Когда я впервые увидел Михаила Афанасьевича Булгакова, мы были очень далеко друг от друга: было это 7 октября 1926 года, на втором представлении «Дней Турбиных». В сером костюме, особенно выделявшем его среди актерских костюмов и гримов, без улыбки, как-то чуть боком, он стоял на сцене в окружении влюбленно смотревших на него молодых актеров, угловато кланяясь то им, то бешено аплодировавшему залу. А я стоял, стиснутый толпой, в боковом проходе верхнего яруса, как и все кругом, ошеломленный, потрясенный этим спектаклем, который с первой минуты захватил меня целиком. Мне все еще виделась белая лестница киевской Александровской гимназии с мечущимися по ней юнкерами и гимназистами. Вставало за окном багровое зарево, самоубийственной решимостью горели черные глаза Хмелева — Алексея. Николка — Кудрявцев с криком «Этого быть не может! Алеша, поднимись!» подхватывал беспомощно катившееся по ступеням уже мертвое лицо и, хромая, бежал от стрелявших ему вслед по ногам петлюровцев. Мне все еще слышался тихий, неотступный, все один и тот же вопрос Елены — Соколовой: «Где Алексей?» — когда в турбинский дом принесли раненого Николку.

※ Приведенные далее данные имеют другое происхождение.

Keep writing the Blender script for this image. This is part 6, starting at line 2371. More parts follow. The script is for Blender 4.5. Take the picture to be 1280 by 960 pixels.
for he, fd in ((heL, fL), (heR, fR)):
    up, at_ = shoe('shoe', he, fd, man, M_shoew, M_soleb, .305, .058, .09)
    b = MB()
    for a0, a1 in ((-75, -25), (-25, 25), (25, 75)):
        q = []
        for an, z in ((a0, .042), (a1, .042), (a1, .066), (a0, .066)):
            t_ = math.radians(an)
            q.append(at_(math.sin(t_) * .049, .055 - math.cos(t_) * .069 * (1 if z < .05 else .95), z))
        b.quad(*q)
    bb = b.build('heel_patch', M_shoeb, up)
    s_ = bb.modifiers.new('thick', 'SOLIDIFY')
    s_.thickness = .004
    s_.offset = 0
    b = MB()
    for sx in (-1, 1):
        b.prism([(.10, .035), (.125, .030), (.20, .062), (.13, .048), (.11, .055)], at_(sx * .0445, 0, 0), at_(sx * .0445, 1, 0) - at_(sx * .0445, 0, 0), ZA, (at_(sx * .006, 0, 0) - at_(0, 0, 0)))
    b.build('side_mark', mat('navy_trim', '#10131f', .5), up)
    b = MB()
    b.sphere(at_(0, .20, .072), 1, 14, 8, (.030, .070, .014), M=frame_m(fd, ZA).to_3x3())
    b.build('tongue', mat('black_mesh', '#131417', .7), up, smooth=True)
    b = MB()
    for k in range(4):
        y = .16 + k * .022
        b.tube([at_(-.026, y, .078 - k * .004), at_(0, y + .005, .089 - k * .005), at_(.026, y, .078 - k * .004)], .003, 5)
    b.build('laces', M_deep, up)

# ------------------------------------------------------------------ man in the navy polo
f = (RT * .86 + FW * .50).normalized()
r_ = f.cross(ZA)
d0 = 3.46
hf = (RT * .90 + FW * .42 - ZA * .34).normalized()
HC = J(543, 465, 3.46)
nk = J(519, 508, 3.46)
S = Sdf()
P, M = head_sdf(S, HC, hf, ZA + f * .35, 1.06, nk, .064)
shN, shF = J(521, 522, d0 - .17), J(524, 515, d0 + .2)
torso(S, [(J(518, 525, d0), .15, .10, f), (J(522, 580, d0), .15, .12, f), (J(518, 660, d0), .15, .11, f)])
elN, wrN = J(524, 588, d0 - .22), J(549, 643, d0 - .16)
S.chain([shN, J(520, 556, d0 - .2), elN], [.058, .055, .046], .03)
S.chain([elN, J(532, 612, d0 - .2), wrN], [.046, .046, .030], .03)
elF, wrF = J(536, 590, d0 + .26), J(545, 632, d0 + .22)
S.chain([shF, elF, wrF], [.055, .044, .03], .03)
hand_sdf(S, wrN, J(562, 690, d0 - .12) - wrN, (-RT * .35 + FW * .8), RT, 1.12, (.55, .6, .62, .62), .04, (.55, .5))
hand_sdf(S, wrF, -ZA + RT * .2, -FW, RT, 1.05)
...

После этой сцены был антракт; в зале зажегся свет, капельдинеры отворили двери в фойе. Но ни один человек, буквально ни один, не вышел из зала, — так и остались все на своих местах, молчали или разговаривали вполголоса.
Для меня это было время первой влюбленности в Художественный театр. «Царь Федор Иоаннович» с Москвиным, «Дядя Ваня» со Станиславским — Астровым, Качалов — Ивар Карено («У врат царства» Гамсуна) — все это уже стало для меня близким и несравненным. «Дни Турбиных» Булгакова впервые открыли мне всю значительность, всю силу обаяния современной пьесы в любимом театре.
Мне было пятнадцать лет. Меньше всего я был тогда способен разбираться в социальных проблемах пьесы. Задумываться над этим я стал гораздо позже. А тогда, в тот незабываемый вечер, я был просто захвачен врасплох. Я и не заметил, как перестал быть зрителем, как меня затянуло в какой-то совершенно новый для меня мир — в тревожную, зыбкую и, конечно, уже заранее обреченную жизнь турбинского дома, за стенами которого бушуют метели грозного восемнадцатого года. Течение жизни в этой уютной турбинской столовой с горящим камином и кремовыми шторами, где то и дело гаснет свет в люстре и слышатся отдаленные орудийные залпы за окнами, было волнующе-ощутимым, очевидно, в силу своей подспудной глубины и взрывчатой напряженности. Это течение жизни волновало тем более остро, что даже под знаком обреченности оно все еще оставалось таким бурным, многоцветным и разноголосым. Оно еще допускало, оно еще вбирало в себя и бездумное мальчишеское молодечество Николки — Кудрявцева с его гитарой и «кухаркиными песнями», и какое-то особенное изящество «золотой» Елены — Соколовой, и смешную хрипатую растерянность Яншина — Лариосика, «кузена из Житомира», которого невозможно было с первой же минуты не полюбить так же, как его полюбили в семье Турбиных, и даже пьяное отчаяние Мышлаевского — Добронравова, — пока все это не покрывалось траурным флером трагического провидения Алексея Турбина — Хмелева. О том, что поразило, что потрясло меня в дальнейших, кульминационных сценах спектакля, я уже сказал. С тех пор «Дни Турбиных» навсегда остались для меня одним из самых сильных — не впечатлений даже, а переживаний в театре.